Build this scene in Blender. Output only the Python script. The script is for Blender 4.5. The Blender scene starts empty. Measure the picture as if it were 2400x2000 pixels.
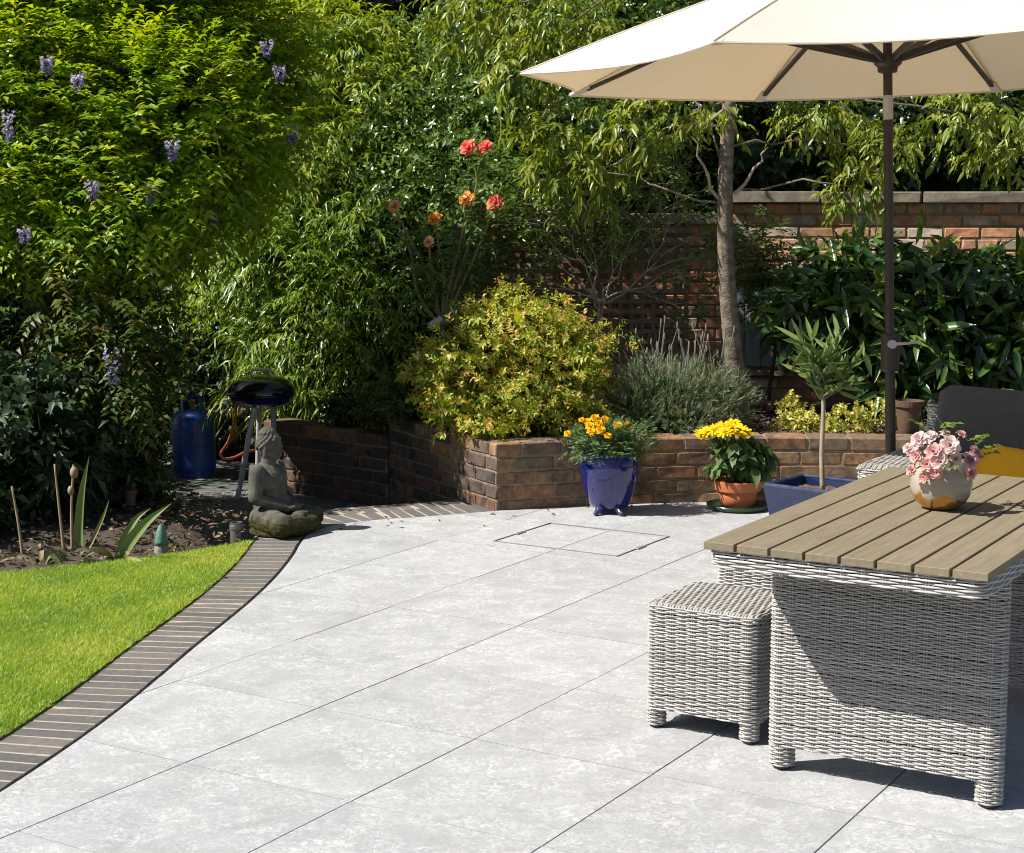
import bpy, bmesh, math, random
import numpy as np
from mathutils import Vector, Matrix

# ------------------------------------------------------------------ camera, sky, sun
sc = bpy.context.scene
COL = sc.collection
cam_d = bpy.data.cameras.new('camera')
cam_d.sensor_width = 36.0
cam_d.lens = 36.0 * 3800.0 / 2400.0
cam_d.clip_start = 0.05
cam_d.clip_end = 400.0
cam = bpy.data.objects.new('camera', cam_d)
cam.location = (0, 0, 1.55)
cam.rotation_euler = (math.radians(90 - 7.3665), 0, 0)
COL.objects.link(cam)
sc.camera = cam

world = bpy.data.worlds.new("World")
sc.world = world
world.use_nodes = True
wn = world.node_tree.nodes
sky = wn.new('ShaderNodeTexSky')
sky.sky_type = 'NISHITA'
sky.sun_disc = False
SUN_EL = math.radians(47.0)
SHADOW = Vector((0.98, 0.20, 0)).normalized()          # the way shadows fall on the ground
sky.sun_elevation = SUN_EL
sky.sun_rotation = math.atan2(-SHADOW.x, -SHADOW.y)
wn['Background'].inputs['Strength'].default_value = 0.05
world.node_tree.links.new(sky.outputs[0], wn['Background'].inputs['Color'])

sun_d = bpy.data.lights.new('sun', 'SUN')
sun_d.energy = 5.0
sun_d.angle = math.radians(0.5)
sun_d.color = (1.0, 0.955, 0.88)
sun = bpy.data.objects.new('sun', sun_d)
ray = Vector((SHADOW.x * math.cos(SUN_EL), SHADOW.y * math.cos(SUN_EL), -math.sin(SUN_EL)))
sun.rotation_euler = ray.to_track_quat('-Z', 'Y').to_euler()
sun.location = (-8, -1, 9)
COL.objects.link(sun)

sc.view_settings.view_transform = 'Standard'
sc.view_settings.look = 'None'
sc.view_settings.exposure = 0.82
sc.view_settings.gamma = 1.0
sc.view_settings.use_curve_mapping = False
sc.cycles.pixel_filter_type = 'BLACKMAN_HARRIS'
sc.cycles.filter_width = 1.05
sc.cycles.max_bounces = 6
sc.cycles.transparent_max_bounces = 8

R0 = random.Random(11)
GA = Vector((0.5222, 0.8528, 0)); GB = Vector((0.8528, -0.5222, 0))   # paving and table directions
def uv(u, v, z=0.0):
    p = GA * u + GB * v
    return Vector((p.x, p.y, z))

# ------------------------------------------------------------------ materials
def _new(name):
    m = bpy.data.materials.new(name); m.use_nodes = True
    return m, m.node_tree.nodes, m.node_tree.links, m.node_tree.nodes['Principled BSDF']

def ramp(nodes, stops):
    r = nodes.new('ShaderNodeValToRGB')
    e = r.color_ramp.elements
    while len(e) < len(stops): e.new(0.5)
    for k, (p, c) in enumerate(stops):
        e[k].position = p; e[k].color = (*c, 1)
    return r

def mat(name, c1, c2=None, rough=0.6, metal=0.0, scale=8.0, bump=0.0, bscale=None, detail=4, coat=0.0, stretch=(1, 1, 1), spec=None):
    m, N, L, P = _new(name)
    P.inputs['Roughness'].default_value = rough
    P.inputs['Metallic'].default_value = metal
    if coat:
        P.inputs['Coat Weight'].default_value = coat; P.inputs['Coat Roughness'].default_value = 0.05
    if spec is not None: P.inputs['Specular IOR Level'].default_value = spec
    c2 = c2 or tuple(x * 0.8 for x in c1)
    tc = N.new('ShaderNodeTexCoord'); mp = N.new('ShaderNodeMapping')
    mp.inputs['Scale'].default_value = stretch
    L.new(tc.outputs['Object'], mp.inputs['Vector'])
    nz = N.new('ShaderNodeTexNoise'); nz.inputs['Scale'].default_value = scale; nz.inputs['Detail'].default_value = detail
    L.new(mp.outputs[0], nz.inputs['Vector'])
    r = ramp(N, [(0.3, c1), (0.7, c2)])
    L.new(nz.outputs['Fac'], r.inputs[0]); L.new(r.outputs[0], P.inputs['Base Color'])
    if bump:
        n2 = N.new('ShaderNodeTexNoise'); n2.inputs['Scale'].default_value = bscale or scale * 4; n2.inputs['Detail'].default_value = 5
        L.new(mp.outputs[0], n2.inputs['Vector'])
        b = N.new('ShaderNodeBump'); b.inputs['Strength'].default_value = bump; b.inputs['Distance'].default_value = 0.01
        L.new(n2.outputs['Fac'], b.inputs['Height']); L.new(b.outputs[0], P.inputs['Normal'])
    return m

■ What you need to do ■
Return each line with "scene".

■ Result of this exercise ■
Build this scene in Blender. Output only the Python script. The script is for Blender 4.5. The Blender scene starts empty. Measure the picture as if it were 2400x2000 pixels.
sc = bpy.context.scene